▶ _Scene modeling code data_
☆ ☆ ☆ ☆
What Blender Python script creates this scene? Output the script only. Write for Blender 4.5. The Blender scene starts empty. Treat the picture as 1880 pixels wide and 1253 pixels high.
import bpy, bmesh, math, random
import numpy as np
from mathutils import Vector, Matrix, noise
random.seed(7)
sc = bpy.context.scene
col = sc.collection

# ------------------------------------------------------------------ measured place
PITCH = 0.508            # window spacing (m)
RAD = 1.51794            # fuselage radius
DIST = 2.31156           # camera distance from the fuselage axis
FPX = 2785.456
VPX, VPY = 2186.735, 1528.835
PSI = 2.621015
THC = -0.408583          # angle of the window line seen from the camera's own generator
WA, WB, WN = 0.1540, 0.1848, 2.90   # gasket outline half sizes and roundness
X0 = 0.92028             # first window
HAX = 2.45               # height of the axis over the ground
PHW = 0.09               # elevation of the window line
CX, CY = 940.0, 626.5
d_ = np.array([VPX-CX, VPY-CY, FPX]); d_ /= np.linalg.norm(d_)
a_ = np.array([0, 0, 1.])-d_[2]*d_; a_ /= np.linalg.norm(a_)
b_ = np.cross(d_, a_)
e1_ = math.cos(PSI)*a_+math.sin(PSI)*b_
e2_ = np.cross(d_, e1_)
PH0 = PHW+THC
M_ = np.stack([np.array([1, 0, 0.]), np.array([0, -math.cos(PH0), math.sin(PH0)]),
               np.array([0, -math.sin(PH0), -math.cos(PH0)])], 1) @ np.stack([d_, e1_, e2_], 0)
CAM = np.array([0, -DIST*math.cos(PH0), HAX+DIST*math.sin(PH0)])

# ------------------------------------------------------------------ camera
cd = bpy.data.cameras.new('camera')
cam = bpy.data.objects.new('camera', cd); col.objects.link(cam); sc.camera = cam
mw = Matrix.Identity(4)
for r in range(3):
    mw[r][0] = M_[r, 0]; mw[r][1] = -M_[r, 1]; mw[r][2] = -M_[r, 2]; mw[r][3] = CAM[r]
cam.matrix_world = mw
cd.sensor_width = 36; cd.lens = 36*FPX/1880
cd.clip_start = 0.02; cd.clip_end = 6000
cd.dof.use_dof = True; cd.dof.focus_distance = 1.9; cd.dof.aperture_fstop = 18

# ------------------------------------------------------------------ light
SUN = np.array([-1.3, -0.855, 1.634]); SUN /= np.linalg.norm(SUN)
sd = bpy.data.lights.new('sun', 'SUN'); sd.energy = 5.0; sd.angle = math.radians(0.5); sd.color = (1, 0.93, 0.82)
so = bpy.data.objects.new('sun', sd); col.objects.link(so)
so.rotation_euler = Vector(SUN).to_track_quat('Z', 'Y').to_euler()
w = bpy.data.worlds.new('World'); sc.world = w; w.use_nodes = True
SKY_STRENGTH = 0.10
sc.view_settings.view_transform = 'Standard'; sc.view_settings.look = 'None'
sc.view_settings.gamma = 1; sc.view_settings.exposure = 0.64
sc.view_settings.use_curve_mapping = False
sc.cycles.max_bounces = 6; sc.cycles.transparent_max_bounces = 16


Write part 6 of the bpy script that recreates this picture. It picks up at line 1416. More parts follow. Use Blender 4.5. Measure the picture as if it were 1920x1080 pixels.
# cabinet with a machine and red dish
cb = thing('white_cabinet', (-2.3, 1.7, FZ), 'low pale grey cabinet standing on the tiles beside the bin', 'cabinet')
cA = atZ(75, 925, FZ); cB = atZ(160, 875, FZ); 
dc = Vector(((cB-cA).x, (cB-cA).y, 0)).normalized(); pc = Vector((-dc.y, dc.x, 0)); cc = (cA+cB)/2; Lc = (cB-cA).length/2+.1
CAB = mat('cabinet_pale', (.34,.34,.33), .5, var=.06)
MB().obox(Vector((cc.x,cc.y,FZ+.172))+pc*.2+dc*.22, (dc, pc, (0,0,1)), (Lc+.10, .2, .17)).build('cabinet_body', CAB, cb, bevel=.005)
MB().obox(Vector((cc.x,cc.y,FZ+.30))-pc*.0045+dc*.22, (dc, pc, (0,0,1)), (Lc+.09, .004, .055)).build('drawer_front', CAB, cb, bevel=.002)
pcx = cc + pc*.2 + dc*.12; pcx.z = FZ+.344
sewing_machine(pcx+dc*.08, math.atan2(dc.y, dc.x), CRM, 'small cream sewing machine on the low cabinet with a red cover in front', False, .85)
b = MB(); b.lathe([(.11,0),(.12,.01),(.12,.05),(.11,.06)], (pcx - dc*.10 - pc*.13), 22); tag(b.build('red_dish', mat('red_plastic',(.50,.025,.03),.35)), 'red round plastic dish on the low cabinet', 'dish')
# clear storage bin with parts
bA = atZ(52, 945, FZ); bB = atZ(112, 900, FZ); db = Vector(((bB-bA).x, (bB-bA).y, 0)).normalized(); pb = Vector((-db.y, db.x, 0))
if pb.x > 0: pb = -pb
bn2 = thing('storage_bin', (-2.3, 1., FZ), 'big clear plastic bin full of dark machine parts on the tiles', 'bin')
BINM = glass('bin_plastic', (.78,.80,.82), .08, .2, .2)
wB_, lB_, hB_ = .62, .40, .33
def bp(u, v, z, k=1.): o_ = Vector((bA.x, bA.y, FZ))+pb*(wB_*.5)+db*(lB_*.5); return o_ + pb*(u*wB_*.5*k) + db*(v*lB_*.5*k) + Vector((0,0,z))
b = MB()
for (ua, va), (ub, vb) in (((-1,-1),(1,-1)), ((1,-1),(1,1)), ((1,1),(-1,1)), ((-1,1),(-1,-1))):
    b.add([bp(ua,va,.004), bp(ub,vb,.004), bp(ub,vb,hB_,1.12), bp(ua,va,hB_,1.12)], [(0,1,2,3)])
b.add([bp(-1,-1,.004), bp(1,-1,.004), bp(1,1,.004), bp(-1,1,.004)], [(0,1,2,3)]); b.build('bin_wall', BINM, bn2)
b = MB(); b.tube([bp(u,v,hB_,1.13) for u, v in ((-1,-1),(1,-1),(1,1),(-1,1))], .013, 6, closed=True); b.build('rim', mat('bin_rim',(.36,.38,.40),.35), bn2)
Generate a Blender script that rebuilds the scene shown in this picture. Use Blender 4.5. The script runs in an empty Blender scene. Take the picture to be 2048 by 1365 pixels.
☆ ☆ ☆ ☆
▶ _Short task_
Retype only the lines running from the top of the listing to the line that holds "col = sc.collection", both ends included.

▶ _Response for this exercise_
What Blender Python script creates this scene? Output the script only. Write for Blender 4.5. The Blender scene starts empty. Treat the picture as 1880 pixels wide and 1253 pixels high.
import bpy, bmesh, math, random
import numpy as np
from mathutils import Vector, Matrix, noise
random.seed(7)
sc = bpy.context.scene
col = sc.collection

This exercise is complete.